I've built several simple cosmic ray telescopes over the years. Most of these consist of two devices that create a signal when a muon passes through them. If you stack them and demand that both counters produce a signal, you can work out the direction the muon traveled. Detectors with large areas will collect more muons and increasing the distance between the detectors will look at a smaller area of the sky.
This happens to be an interesting area of study for students and amateurs as it is exotic and relatively simple at the same time. One is dealing with relativistic particles over table top scale distances using a readily available cosmic accelerator. These particles are energetic enough to provide a strong signal in simple apparatus. Finally the flux of these events is high enough to be accessible for the amateur (small detectors are possible), but rare enough (a few times a second at most) that the supporting logic is simple.
If you want to do this on a small budget and learn quite a bit at the same time, I recommend making contact with an experimental particle physics group at a local university. It turns out many physicists are thrilled to share their passion and more than a few are delighted to work with students and amateurs. They also have access to machine shops and materials that are hard to find. Most of these guys can walk you back into their parts bin, pull out a few counters, a HV power supply and a logic crate and demonstrate a telescope in 10 minutes. They can give you important design tips and may have some obsolete materials you can use.
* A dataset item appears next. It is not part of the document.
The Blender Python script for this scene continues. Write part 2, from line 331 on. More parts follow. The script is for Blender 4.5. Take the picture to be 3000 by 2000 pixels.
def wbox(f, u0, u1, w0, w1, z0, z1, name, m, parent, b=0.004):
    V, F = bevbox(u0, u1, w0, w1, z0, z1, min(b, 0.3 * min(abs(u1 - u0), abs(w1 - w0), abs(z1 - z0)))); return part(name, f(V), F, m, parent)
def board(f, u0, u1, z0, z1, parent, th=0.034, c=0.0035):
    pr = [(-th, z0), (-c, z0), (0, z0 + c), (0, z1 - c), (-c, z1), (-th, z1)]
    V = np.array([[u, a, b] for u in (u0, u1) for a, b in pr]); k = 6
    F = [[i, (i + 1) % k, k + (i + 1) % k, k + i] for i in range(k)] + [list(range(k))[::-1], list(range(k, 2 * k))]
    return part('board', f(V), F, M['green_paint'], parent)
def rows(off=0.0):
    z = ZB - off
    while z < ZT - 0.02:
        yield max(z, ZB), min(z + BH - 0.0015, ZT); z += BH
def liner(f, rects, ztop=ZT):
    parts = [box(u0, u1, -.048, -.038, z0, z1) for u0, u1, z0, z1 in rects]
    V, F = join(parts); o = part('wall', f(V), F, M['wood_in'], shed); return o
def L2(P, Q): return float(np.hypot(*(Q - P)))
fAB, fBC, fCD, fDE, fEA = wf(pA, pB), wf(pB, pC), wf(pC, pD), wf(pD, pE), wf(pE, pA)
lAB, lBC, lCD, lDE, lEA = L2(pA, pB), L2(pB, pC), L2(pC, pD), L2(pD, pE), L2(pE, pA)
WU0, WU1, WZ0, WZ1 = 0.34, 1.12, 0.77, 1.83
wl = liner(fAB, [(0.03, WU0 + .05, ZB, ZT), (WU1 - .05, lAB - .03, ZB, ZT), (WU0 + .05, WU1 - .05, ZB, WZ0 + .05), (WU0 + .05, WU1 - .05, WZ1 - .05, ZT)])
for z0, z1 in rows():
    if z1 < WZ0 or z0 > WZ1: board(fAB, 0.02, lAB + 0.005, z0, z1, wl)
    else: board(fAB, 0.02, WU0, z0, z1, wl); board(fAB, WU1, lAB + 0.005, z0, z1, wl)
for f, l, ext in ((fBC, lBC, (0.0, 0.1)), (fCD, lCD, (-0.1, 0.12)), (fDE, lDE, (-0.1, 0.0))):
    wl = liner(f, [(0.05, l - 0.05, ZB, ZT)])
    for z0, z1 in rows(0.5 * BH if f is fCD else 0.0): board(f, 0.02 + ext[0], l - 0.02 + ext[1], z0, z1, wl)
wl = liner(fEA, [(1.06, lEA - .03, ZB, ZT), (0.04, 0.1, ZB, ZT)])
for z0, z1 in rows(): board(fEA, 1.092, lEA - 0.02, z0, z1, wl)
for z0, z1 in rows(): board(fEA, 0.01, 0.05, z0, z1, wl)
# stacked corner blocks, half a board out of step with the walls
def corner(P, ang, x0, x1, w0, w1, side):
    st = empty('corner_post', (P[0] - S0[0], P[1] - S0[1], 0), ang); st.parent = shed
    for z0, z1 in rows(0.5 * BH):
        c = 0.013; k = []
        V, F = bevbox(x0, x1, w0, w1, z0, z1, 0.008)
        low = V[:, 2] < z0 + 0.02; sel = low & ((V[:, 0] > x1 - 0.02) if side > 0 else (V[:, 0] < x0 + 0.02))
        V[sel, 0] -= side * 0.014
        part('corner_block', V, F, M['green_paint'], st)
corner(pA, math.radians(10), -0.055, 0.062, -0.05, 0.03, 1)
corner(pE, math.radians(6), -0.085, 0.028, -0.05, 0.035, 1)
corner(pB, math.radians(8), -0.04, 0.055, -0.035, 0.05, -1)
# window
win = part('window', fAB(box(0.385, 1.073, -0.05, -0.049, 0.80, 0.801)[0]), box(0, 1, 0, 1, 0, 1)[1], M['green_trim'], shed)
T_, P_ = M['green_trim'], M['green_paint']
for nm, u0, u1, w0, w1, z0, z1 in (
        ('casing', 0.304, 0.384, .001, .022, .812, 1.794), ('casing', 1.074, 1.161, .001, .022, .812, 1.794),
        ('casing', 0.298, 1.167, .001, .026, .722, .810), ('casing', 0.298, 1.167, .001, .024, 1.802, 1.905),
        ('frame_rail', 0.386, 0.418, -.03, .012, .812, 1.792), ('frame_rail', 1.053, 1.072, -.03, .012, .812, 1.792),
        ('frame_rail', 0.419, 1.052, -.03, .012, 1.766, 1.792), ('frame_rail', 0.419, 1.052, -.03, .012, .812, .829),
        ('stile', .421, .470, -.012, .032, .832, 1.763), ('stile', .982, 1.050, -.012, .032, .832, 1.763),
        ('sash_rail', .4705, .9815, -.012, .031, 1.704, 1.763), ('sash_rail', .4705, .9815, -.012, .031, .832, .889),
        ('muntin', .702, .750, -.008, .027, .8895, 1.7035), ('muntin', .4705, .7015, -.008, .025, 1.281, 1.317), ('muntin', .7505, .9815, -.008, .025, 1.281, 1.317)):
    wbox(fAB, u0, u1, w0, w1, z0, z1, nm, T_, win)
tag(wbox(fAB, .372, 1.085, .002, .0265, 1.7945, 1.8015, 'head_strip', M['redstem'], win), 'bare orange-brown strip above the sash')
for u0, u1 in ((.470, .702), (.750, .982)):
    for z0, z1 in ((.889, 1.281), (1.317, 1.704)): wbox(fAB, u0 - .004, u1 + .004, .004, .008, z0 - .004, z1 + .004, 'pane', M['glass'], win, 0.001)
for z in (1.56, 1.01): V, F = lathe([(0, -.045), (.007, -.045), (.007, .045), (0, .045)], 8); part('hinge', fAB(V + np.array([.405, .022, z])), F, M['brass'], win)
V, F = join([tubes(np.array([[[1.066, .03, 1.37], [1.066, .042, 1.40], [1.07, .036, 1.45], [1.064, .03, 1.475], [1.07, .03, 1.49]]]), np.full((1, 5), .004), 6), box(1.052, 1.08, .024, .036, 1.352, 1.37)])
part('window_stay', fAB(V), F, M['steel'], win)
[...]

In the near future I'll write about some simple designs that use plastic scintillators coupled with photomultiplier tubes (the stuff most physics departments can help you build), geiger müller based devices and a simple/inexpensive drift tube detector design. You will be able to conduct a variety of interesting experiments with this sort of apparatus and, once you move on, it would be a wonderful gift to a clueful high school physics teacher.
Speaking of high schools. There have been several projects that use arrays of detectors spread over large geographic areas. The idea was to note correlated muon strikes across across large areas. By measuring the areas involved one would be able to calculate the energy of the primary cosmic ray and measuring the energy distribution is real science. A few proposals were made to do these in groups of high schools - one of the largest proposals would involve many high schools throughout Nebraska. Most of these efforts became bogged down for lack of funding (although they weren't terribly expensive). I was involved in the early stages of one proposal ten years ago. I was left with a bitter taste about the status and direction of science education in this country, but that is a story that many of you know.